We have forgotten that God is both Love and Holy and that God's people are called to holiness and love. These two descriptions together provide the balance we need in our theological understanding of the Divine as well as for our lifestyle polity and practice. We have failed to meaningfully apply the teachings of the Scripture to our church life and polity. Significantly while all Scripture passages that mention homosexuality are negative, naming the practice as sin, we hesitate to do the same.

We fail to recognize that on the issue of homosexuality the Christian Church has had a united witness against the practice for 1900 years. Only in the recent 20 years has this issue become a point of dissension within the church.

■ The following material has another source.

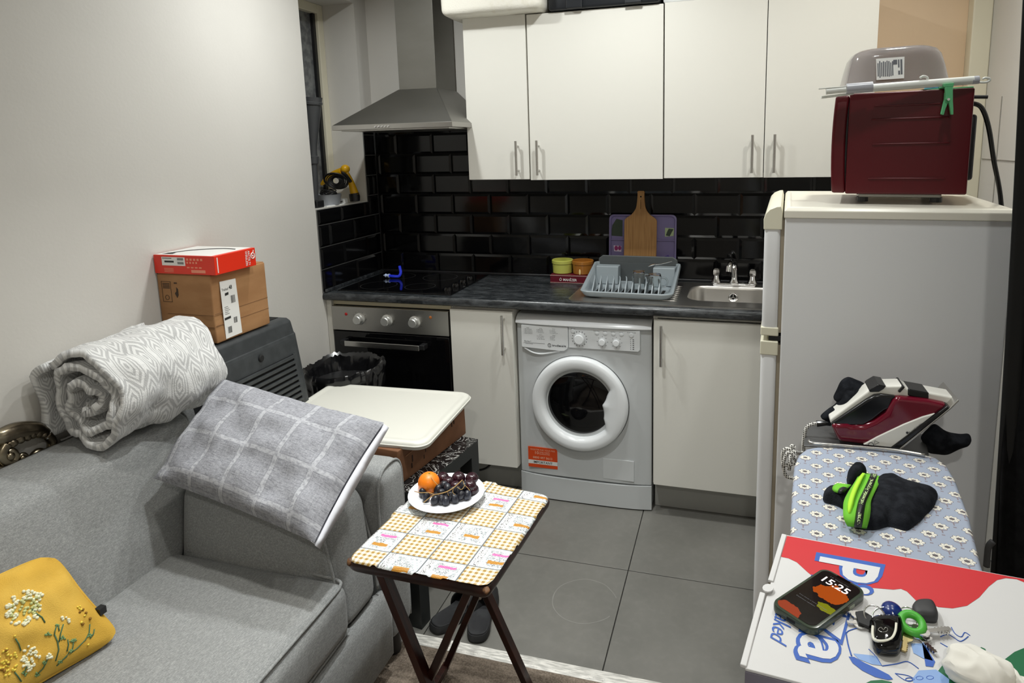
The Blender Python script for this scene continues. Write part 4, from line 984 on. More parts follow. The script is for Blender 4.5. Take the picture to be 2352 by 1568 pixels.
f1 = flower(0, 0); f2 = flower(0.0225, 0.032)
pet, ring, cen, st = (f1[i].max(f2[i]) for i in range(4))
k = M_flor.mix(st, srgb(160, 169, 186), srgb(138, 128, 134)); k = M_flor.mix(ring, k, srgb(120, 116, 120)); k = M_flor.mix(pet, k, srgb(228, 224, 212)); k = M_flor.mix(cen, k, srgb(104, 98, 100))
M_flor.col(k); M_flor.bump(M_flor.noise(M_flor.coord('Object'), 30, 2), 0.12, 0.01)
pl = [PZ(u, v, BZ) for u, v in ((1815, 1230), (1819, 1130), (1824, 1066), (1834, 1042), (1850, 1029), (1875, 1024), (1950, 1025), (2040, 1032), (2110, 1039), (2150, 1048), (2176, 1066), (2196, 1100), (2226, 1180), (2254, 1292))]
pl = [Vector((0.945, -2.15, BZ)), Vector((0.985, -1.80, BZ))]+pl+[Vector((1.272, -1.80, BZ)), Vector((1.232, -2.15, BZ))]
mb = MB().prism([p-Vector((0, 0, 0.026)) for p in pl], (0, 0, 0.026)); build('board', mb, M_flor, t, bevel=0.009, bseg=4)
M_mgrey = Mat('grey_metal', (0.18, 0.18, 0.18, 1), 0.4, 0.7)
for pp in ([(1.10, -1.25, 0.87), (1.16, -1.95, 0.02), (0.98, -1.97, 0.02)], [(1.22, -1.25, 0.87), (1.14, -1.30, 0.87)], [(1.15, -1.95, 0.87), (1.20, -1.30, 0.02)], [(1.05, -1.30, 0.02), (1.35, -1.30, 0.02)]):
    build('leg', MB().tube(pp, 0.011, 10), M_mgrey, t, smooth='all')
# iron rest
mb = MB().prism([PZ(u, v, BZ-0.012) for u, v in ((1846, 1026), (1850, 985), (1862, 975), (2095, 990), (2122, 1002), (2134, 1048))], (0, 0, 0.004))
build('iron_rest', mb, M_mgrey, t, bevel=0.002)
build('rest_rim', MB().tube(spline([PZ(1858, 1012, BZ+.006), PZ(1870, 1018, BZ+.006), PZ(1950, 1024, BZ+.006), PZ(2060, 1034, BZ+.006), PZ(2125, 1045, BZ+.006)], 4), 0.0035, 8), M_steel2, t, smooth='all')

# iron
t = thing('steam_iron', 'white, black and maroon steam iron tilted on the ironing board rest', 'iron', PY(2000, 1025, -1.07))
def ip(pts): return [(1830+x/5.6, 860+y/5.6) for x, y in pts]
def il(name, pts, y, th, mat, par=None, bev=0.004, seg=3): return build(name, MB().prism([PY(u, v, y) for u, v in ip(pts)], (0, th, 0)), mat, par or t, bevel=bev, bseg=seg)
M_ir_w = Mat('iron_white', srgb(236, 234, 226), 0.25); M_ir_b = Mat('iron_black', (0.008, 0.008, 0.009, 1), 0.2); M_ir_r = Mat('iron_maroon', srgb(108, 12, 36), 0.12, 0, 0.6)
yi = -1.105
body = il('body', [(440, 640), (660, 640), (700, 660), (860, 660), (1000, 600), (1150, 500), (1200, 400), (1240, 330), (1300, 290), (1700, 335), (1960, 390), (1900, 470), (1230, 940), (850, 905), (540, 870), (515, 820)], yi+0.006, 0.088, M_ir_r, bev=0.016, seg=5)
il('handle', [(425, 575), (900, 225), (960, 180), (1050, 130), (1155, 150), (1380, 145), (1420, 180), (1710, 235), (2060, 300), (2060, 350), (1960, 388), (1700, 330), (1300, 285), (1080, 262), (1000, 272), (900, 330), (440, 640)], yi+0.022, 0.050, M_ir_w, bev=0.007)
il('grip', [(440, 640), (900, 328), (1000, 270), (1090, 258), (1290, 285), (1240, 335), (1200, 440), (1130, 470), (980, 590), (860, 655), (700, 655), (640, 700), (530, 815), (500, 780)], yi+0.012, 0.070, M_ir_b, bev=0.010)
il('steam_button', [(930, 205), (960, 180), (1050, 128), (1155, 148), (1120, 190), (1060, 225), (940, 228)], yi+0.018, 0.058, M_ir_b, bev=0.004)
il('filler_cap', [(1432, 185), (1705, 235), (1700, 328), (1430, 275)], yi+0.0195, 0.055, M_ir_b, bev=0.003)
il('spray_lever', [(1300, 222), (1370, 145), (1400, 165), (1330, 240)], yi+0.017, 0.060, M_ir_b, bev=0.003)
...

Much of our confusion has resulted from elevating the theology of experience above the theology of the Bible. Frequently I have heard comparisons made between persons who are practicing homosexuals in the church with the issue of the gospel being opened for the Gentiles in the book of Acts. The voice of experience in Acts--seeing the Holy Spirit at work in the life of the Gentiles--made the Jewish Christians go back to Scripture and finding that the promise to Abraham was intended that "all nations of the earth be blessed." For the parallel to fit the issue of homosexuality, we would need to find in Scripture that God's ultimate plan and design for human relationships is for persons in same-sex covenanted relationships--even from the design of Creation! Evidence from Scripture is the opposite.

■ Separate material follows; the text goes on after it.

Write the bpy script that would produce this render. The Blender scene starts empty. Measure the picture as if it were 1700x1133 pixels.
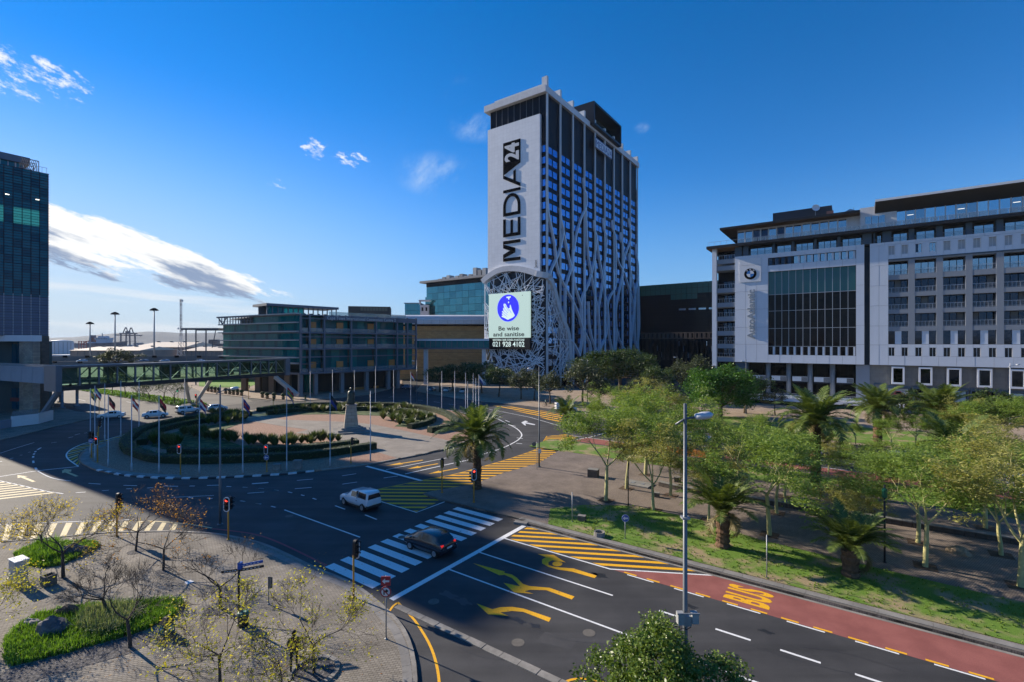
import bpy,bmesh,math,random
import numpy as np
from mathutils import Vector,Matrix
from mathutils.geometry import tessellate_polygon
R=math.radians
scene=bpy.context.scene
COL=scene.collection
PI=math.pi
H=15.0
FPX=800.0
HOR=570.0
cam_d=bpy.data.cameras.new('camera')
cam=bpy.data.objects.new('camera',cam_d)
COL.objects.link(cam)
cam.location=(0,0,H)
cam.rotation_euler=(R(90),0,0)
cam_d.sensor_width=36.0
cam_d.lens=FPX/1700*36
cam_d.shift_y=(HOR-566.5)/1700
cam_d.clip_start=0.3
cam_d.clip_end=60000
scene.camera=cam
SUN_EL=R(23.4)
SUN_AZ=R(59.3)
sdir=Vector((-math.sin(SUN_AZ)*math.cos(SUN_EL),math.cos(SUN_AZ)*math.cos(SUN_EL),math.sin(SUN_EL)))
sun_d=bpy.data.lights.new('sun','SUN')
sun_d.energy=5.0
sun_d.angle=R(0.53)
sun_d.color=(1.0,0.88,0.72)
sun=bpy.data.objects.new('sun',sun_d)
COL.objects.link(sun)
sun.rotation_euler=sdir.to_track_quat('Z','Y').to_euler()
sun.location=(-60,60,80)
world=bpy.data.worlds.new('World')
scene.world=world
world.use_nodes=True
def build_world():
 nt=world.node_tree
 N,L=nt.nodes,nt.links
 N.clear()
 def math_(op,a,b=None,c=None,clamp=False):
  n=N.new('ShaderNodeMath')
  n.operation=op
  n.use_clamp=clamp
  for i,v in enumerate((a,b,c)):
   if v is None:
    continue
   if isinstance(v,(int,float)):
    n.inputs[i].default_value=v
   else:
    L.new(v,n.inputs[i])
  return n.outputs[0]
 def smooth(v,lo,hi):
  n=N.new('ShaderNodeMapRange')
  n.interpolation_type='SMOOTHSTEP'
  L.new(v,n.inputs[0])
  n.inputs[1].default_value=lo
  n.inputs[2].default_value=hi
  return n.outputs[0]
 def mix(fac,a,b):
  n=N.new('ShaderNodeMix')
  n.data_type='RGBA'
  for sock,v in((n.inputs[0],fac),(n.inputs[6],a),(n.inputs[7],b)):
   if isinstance(v,tuple):
    sock.default_value=v
   elif isinstance(v,(int,float)):
    sock.default_value=v
   else:
    L.new(v,sock)
  return n.outputs[2]
 out=N.new('ShaderNodeOutputWorld')
 bg=N.new('ShaderNodeBackground')
 L.new(bg.outputs[0],out.inputs[0])
 sky=N.new('ShaderNodeTexSky')
 sky.sky_type='NISHITA'
 sky.sun_disc=False
 sky.sun_elevation=SUN_EL
 sky.sun_rotation=-SUN_AZ
 sky.altitude=0
 sky.air_density=1.0
 sky.dust_density=0.0
 sky.ozone_density=3.5
 hs=N.new('ShaderNodeHueSaturation')
 hs.inputs['Saturation'].default_value=1.36
 hs.inputs['Value'].default_value=1.0
 L.new(sky.outputs[0],hs.inputs['Color'])
 tint=N.new('ShaderNodeVectorMath')
 tint.operation='MULTIPLY'
 tint.inputs[1].default_value=(1.0,0.94,1.10)
 L.new(hs.outputs[0],tint.inputs[0])
 col=tint.outputs[0]
 tc=N.new('ShaderNodeTexCoord')
 sep=N.new('ShaderNodeSeparateXYZ')
 L.new(tc.outputs['Generated'],sep.inputs[0])
 x,y,z=sep.outputs
 az=math_('ARCTAN2',x,y)
 hor=math_('SQRT',math_('ADD',math_('MULTIPLY',x,x),math_('MULTIPLY',y,y)))
 el=math_('ARCTAN2',z,hor)
 def noise(scale,sx,sy,detail=6,rough=0.55,off=0.0,rot=0.0):
  cmb=N.new('ShaderNodeCombineXYZ')
  ca,sa=math.cos(rot),math.sin(rot)
  a2=math_('ADD',math_('MULTIPLY',az,ca),math_('MULTIPLY',el,sa))
  e2=math_('SUBTRACT',math_('MULTIPLY',el,ca),math_('MULTIPLY',az,sa))
  L.new(math_('MULTIPLY',a2,sx),cmb.inputs[0])
  L.new(math_('MULTIPLY',e2,sy),cmb.inputs[1])
  cmb.inputs[2].default_value=off
  n=N.new('ShaderNodeTexNoise')
  n.inputs['Scale'].default_value=scale
  n.inputs['Detail'].default_value=detail
  n.inputs['Roughness'].default_value=rough
  L.new(cmb.outputs[0],n.inputs['Vector'])
  return n.outputs[0]
 n1=noise(1.0,7,34,10,0.72,0.3,rot=-0.30)
 n2=noise(1.0,5,26,8,0.6,3.3,rot=-0.33)
 nn=math_('SUBTRACT',n1,0.5)
 up=math_('ADD',math_('MULTIPLY',math_('ADD',az,0.423),-0.36),0.094)
 lo=math_('ADD',math_('MULTIPLY',math_('ADD',az,0.423),-0.165),0.066)
 du=math_('ADD',math_('SUBTRACT',up,el),math_('MULTIPLY',nn,0.10))
 dl=math_('ADD',math_('SUBTRACT',el,lo),math_('MULTIPLY',nn,0.22))
 side=math_('MULTIPLY',smooth(az,-1.9,-1.2),math_('SUBTRACT',1.0,smooth(az,-0.47,-0.40)))
 bank=math_('MULTIPLY',math_('MULTIPLY',smooth(du,0.0,0.012),smooth(dl,-0.008,0.014)),side)
 core=math_('MULTIPLY',smooth(n2,0.46,0.60),smooth(du,0.010,0.030))
 n3=noise(1.0,3.2,40,6,0.55,3.1,rot=-0.06)
 veil=math_('MULTIPLY',smooth(n3,0.46,0.66),math_('MULTIPLY',smooth(el,0.0,0.03),math_('SUBTRACT',1.0,smooth(el,0.075,0.14))))
 veil=math_('MULTIPLY',veil,math_('SUBTRACT',1.0,smooth(az,-0.55,-0.25)))
 veil=math_('MULTIPLY',veil,smooth(az,-2.0,-1.3))
 hz=math_('MULTIPLY',math_('SUBTRACT',1.0,smooth(el,-0.02,0.46)),math_('SUBTRACT',1.0,smooth(az,-0.95,0.1)))
 hz=math_('MULTIPLY',hz,smooth(az,-2.2,-1.3))
 n4=noise(1.0,48,95,8,0.68,12.0,rot=-0.25)
 n5=noise(1.0,4.2,6.5,2,0.5,4.4)
 n6=noise(1.0,7,12,8,0.68,21.0,rot=0.75)
 def blob(a0,e0,ra,re):
  da=math_('DIVIDE',math_('SUBTRACT',az,a0),ra)
  de=math_('DIVIDE',math_('SUBTRACT',el,e0),re)
  r=math_('SQRT',math_('ADD',math_('MULTIPLY',da,da),math_('MULTIPLY',de,de)))
  return math_('SUBTRACT',1.0,smooth(r,0.25,1.0))
 def at(px,py):
  a=math.atan2(px-850,800)
  return a,math.atan2(HOR-py,math.hypot(px-850,800))
 puffs=None
 for(px,py,ra,re,k)in((60,118,.085,.022,1.0),(20,146,.05,.014,.9),(95,150,.05,.016,.7),(125,172,.035,.010,.8),(75,92,.06,.012,.4),(522,246,.030,.020,1.0),(582,262,.046,.014,1.0),(468,304,.034,.010,.8),(485,247,.016,.006,.6),(540,272,.016,.008,.6)):
  a0,e0=at(px,py)
  b=math_('MULTIPLY',blob(a0,e0,ra*1.6,re*2.0),k)
  puffs=b if puffs is None else math_('MAXIMUM',puffs,b)
 puffs=smooth(math_('ADD',math_('MULTIPLY',math_('SUBTRACT',n4,0.5),3.4),math_('MULTIPLY',math_('SUBTRACT',puffs,0.84),1.5)),0.0,0.8)
 wis=None
 for(px,py,ra,re,k)in((725,290,.10,.05,1.0),(790,210,.07,.035,.9),(1066,212,.02,.012,.8),(760,150,.05,.03,.45)):
  a0,e0=at(px,py)
  b=math_('MULTIPLY',blob(a0,e0,ra,re),k)
  wis=b if wis is None else math_('MAXIMUM',wis,b)
 wisp=math_('MULTIPLY',wis,smooth(n6,0.42,0.75))
 CL=(6.9,6.9,6.8,1)
 GREY=(1.5,2.1,3.3,1)
 VEIL=(4.9,5.4,5.7,1)
 pale=math_('SUBTRACT',1.0,smooth(el,-0.02,0.34))
 col=mix(math_('MULTIPLY',pale,0.80),col,(1.0,2.5,4.7,1))
 col=mix(math_('MULTIPLY',hz,0.72),col,VEIL)
 col=mix(math_('MULTIPLY',veil,0.55),col,(6.0,6.1,6.2,1))
 col=mix(math_('MULTIPLY',wisp,0.55),col,(4.0,5.0,6.2,1))
 col=mix(math_('MULTIPLY',puffs,0.85),col,CL)
 bcol=mix(math_('MULTIPLY',core,0.95),CL,GREY)
 col=mix(math_('MULTIPLY',bank,0.97),col,bcol)
 L.new(col,bg.inputs[0])
 bg.inputs[1].default_value=0.088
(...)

Let us walk in the way of God's design. Let us name the practice of homosexuality as sin and call individuals in that bondage to repentance, deliverance, and faith in Jesus. Let is show love, compassion, and mercy by illustrating the best way--a way of holiness--that renounces the evil in our world and culture, repents of our own sin, and experiences the power and presence of the grace of Jesus. Until we can do so, the common ground is sparse.